What if they’d made something that genuinely helped make news consumption more fun?

Braindump: just add points

Interesting presentation by Sebastian Deterding looking at what user experience designers can learn from game design.

Although news orgs face very different challenges from UX designers, the basic messages about shallow vs deep engagement, using multiple interacting points/currencies and measuring achievement, effort and attainment in a meaningful way are very relevant. Take a look:

It’s interesting to look at the Huffington Post’s community moderation badges in terms of this presentation. My gut instinct is that they fall, along with Foursquare, into a category of too simplistic game-like systems (“Just Add Points”) that don’t actually tap into the power and fun of learning that is one of the fundamental building blocks of good game design.

It’s also worth checking out this post on rescuing princesses at the Lost Garden. If you click through to the slides (PDF) there’s a thoughtful discussion of the differences between app and game design, and a very useful breakdown of STARS atoms – essentially, small chunks that introduce players/users to new skills, let them discover how to use them, and ensure they have mastered them.

Between them, these two posts and the thoughts behind them make a mockery of the idea of game mechanics as simple point systems you can pop atop pre-designed apps or comment systems or whatever it is you’re already doing. You have to design with exploratory learning in mind, with a learning curve that doesn’t flatten out horizontally or vertically and with end goals and nested goals to maintain engagement.

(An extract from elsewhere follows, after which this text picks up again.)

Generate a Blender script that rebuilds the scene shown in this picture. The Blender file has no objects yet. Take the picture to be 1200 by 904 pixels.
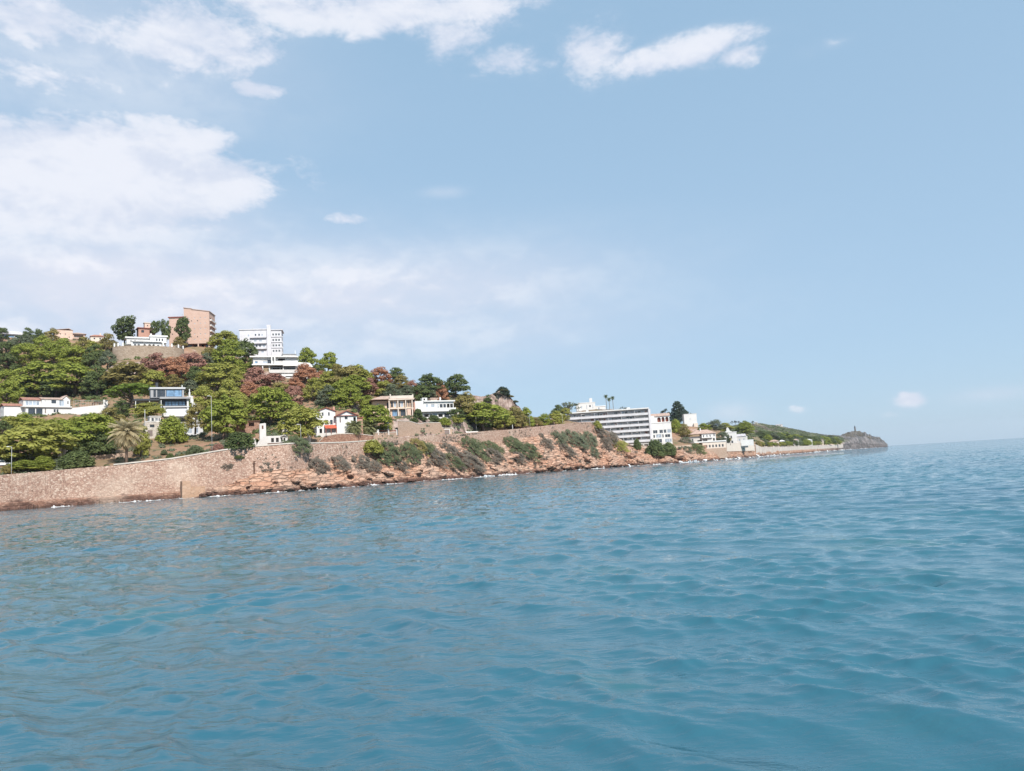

I wonder how the Guardian’s crowdsourced investigation into MPs’ expenses would have gone if they’d added this sort of rich game-led design? As well as giving long-term and short-term goals/rewards (like Twitter translator levels, perhaps) with status bars to show progress, perhaps they could have rewarded people who found something of real import with a status bump, or added exploratory learning elements by advancing users towards the goal of signing off on things other people had flagged as interesting. Or teaching basic maths, or collating data into a wiki-style “what does my MP spend” database, or encouraging/letting users learn to create their own visualisations of the data. Hard to say how well or whether that would have worked, but it’s easy to see wider possibilities in projects like that.